• GIVEN RECORDS:
* * * * * * * * *
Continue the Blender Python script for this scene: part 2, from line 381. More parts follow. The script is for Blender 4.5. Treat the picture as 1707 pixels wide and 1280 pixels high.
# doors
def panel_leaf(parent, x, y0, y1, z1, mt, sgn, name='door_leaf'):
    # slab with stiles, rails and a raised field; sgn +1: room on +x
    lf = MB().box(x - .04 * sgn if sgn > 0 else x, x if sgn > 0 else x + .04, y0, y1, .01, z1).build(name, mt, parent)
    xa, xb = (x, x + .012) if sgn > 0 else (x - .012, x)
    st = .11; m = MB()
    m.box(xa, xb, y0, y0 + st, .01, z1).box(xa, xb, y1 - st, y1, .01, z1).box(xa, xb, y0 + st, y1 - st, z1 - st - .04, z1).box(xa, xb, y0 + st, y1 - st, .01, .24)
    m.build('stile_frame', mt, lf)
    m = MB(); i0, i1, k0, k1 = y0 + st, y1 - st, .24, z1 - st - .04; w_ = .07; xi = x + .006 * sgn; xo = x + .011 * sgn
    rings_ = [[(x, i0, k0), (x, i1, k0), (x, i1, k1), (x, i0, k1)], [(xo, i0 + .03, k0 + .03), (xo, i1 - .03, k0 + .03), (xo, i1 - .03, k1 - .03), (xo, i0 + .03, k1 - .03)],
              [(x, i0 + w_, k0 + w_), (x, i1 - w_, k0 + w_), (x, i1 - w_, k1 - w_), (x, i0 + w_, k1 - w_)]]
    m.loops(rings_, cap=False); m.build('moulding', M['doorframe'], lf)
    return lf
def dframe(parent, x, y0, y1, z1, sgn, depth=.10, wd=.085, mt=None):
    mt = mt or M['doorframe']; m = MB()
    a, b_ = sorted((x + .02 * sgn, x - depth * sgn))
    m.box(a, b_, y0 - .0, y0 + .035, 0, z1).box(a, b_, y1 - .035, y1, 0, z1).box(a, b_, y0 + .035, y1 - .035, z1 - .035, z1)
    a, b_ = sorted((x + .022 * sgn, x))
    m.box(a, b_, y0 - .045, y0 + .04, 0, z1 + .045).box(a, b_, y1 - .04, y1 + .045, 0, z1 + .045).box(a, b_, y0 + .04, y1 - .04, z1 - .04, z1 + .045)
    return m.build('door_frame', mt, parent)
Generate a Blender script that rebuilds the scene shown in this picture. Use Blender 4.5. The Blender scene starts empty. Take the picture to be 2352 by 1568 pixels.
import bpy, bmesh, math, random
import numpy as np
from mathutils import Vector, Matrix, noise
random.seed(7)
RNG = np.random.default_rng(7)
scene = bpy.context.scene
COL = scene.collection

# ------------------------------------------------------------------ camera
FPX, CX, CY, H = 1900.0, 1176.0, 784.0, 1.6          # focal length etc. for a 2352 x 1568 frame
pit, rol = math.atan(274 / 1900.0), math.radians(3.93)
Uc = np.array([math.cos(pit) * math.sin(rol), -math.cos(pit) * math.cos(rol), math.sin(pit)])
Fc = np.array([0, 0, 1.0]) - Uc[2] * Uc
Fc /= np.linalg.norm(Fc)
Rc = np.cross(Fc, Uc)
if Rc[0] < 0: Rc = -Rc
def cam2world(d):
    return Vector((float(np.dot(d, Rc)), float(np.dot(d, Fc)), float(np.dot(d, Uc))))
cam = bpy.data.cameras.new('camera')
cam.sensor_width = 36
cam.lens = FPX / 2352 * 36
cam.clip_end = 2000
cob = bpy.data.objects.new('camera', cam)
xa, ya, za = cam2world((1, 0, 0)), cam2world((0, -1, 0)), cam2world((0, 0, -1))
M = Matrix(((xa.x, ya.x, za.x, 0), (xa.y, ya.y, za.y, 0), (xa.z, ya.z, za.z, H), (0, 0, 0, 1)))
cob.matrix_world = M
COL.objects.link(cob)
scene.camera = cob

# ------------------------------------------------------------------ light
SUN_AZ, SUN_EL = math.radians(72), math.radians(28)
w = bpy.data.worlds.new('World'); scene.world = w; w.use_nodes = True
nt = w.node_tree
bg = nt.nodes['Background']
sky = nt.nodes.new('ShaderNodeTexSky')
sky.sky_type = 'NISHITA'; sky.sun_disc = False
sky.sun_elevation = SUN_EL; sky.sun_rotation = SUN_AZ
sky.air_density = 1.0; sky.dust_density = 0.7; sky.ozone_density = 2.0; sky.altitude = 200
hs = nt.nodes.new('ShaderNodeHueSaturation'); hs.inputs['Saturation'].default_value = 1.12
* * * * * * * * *
• SHORT PROBLEM: Quote nothing but the lines that run from the line containing "Generate a Blender" through the line containing "scene.camera = cob", keeping both of them word for word.

• FINISHED TASK:
Generate a Blender script that rebuilds the scene shown in this picture. Use Blender 4.5. The Blender scene starts empty. Take the picture to be 2352 by 1568 pixels.
import bpy, bmesh, math, random
import numpy as np
from mathutils import Vector, Matrix, noise
random.seed(7)
RNG = np.random.default_rng(7)
scene = bpy.context.scene
COL = scene.collection

# ------------------------------------------------------------------ camera
FPX, CX, CY, H = 1900.0, 1176.0, 784.0, 1.6          # focal length etc. for a 2352 x 1568 frame
pit, rol = math.atan(274 / 1900.0), math.radians(3.93)
Uc = np.array([math.cos(pit) * math.sin(rol), -math.cos(pit) * math.cos(rol), math.sin(pit)])
Fc = np.array([0, 0, 1.0]) - Uc[2] * Uc
Fc /= np.linalg.norm(Fc)
Rc = np.cross(Fc, Uc)
if Rc[0] < 0: Rc = -Rc
def cam2world(d):
    return Vector((float(np.dot(d, Rc)), float(np.dot(d, Fc)), float(np.dot(d, Uc))))
cam = bpy.data.cameras.new('camera')
cam.sensor_width = 36
cam.lens = FPX / 2352 * 36
cam.clip_end = 2000
cob = bpy.data.objects.new('camera', cam)
xa, ya, za = cam2world((1, 0, 0)), cam2world((0, -1, 0)), cam2world((0, 0, -1))
M = Matrix(((xa.x, ya.x, za.x, 0), (xa.y, ya.y, za.y, 0), (xa.z, ya.z, za.z, H), (0, 0, 0, 1)))
cob.matrix_world = M
COL.objects.link(cob)
scene.camera = cob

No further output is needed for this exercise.